Quels sont vos projets ?
A.A : J'ai terminé en 2014 un nouveau film de Raoul Peck pour Arte (MEURTRE À PACOT) qui était présenté au Festival de Toronto en septembre 2014 et sera diffusé sur Arte en 2015. Un morceau de 6' est d'ailleurs disponible sur la compilation. J'ai aussi fait des films russes mais ils ne sortent malheureusement pas en France, hormis le film "Dostoïevski" réalisé par Vladimir Khotinenko (sur Arte en 2013), et auparavant "L'Eté d'Isabelle" de Nurbek Egen (co-production Kirghizstan-Russie-France avec Natacha Regnier, sur Arte en 2005), mais sinon les films russes sont invisibles ici.
Pour finir, parlez-nous de votre activité de ciné-concert...

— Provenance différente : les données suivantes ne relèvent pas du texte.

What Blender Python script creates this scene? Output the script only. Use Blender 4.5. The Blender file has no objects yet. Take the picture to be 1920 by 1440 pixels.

A.A : J'ai commencé la musique de film par le cinéma muet. Le réalisateur est mort alors il ne peut rien dire, et il y a besoin de plus de musique que dans un film actuel. Le premier film muet que j'ai fait, en 1995, c'était pour "Metropolis" de Fritz Lang. Et depuis je continue ce type de création. J'ai écrit la musique pour deux films de Boris Barnet : "La Maison de Place Trubnaia" et "La Jeune femme à la boîte", puis pour "Bonheur" de Medvekine, à l'occasion des 100 ans de la naissance du réalisateur. J'ai aussi fait "Nosferatu" et "Caligari" pour le Goetheinstitut.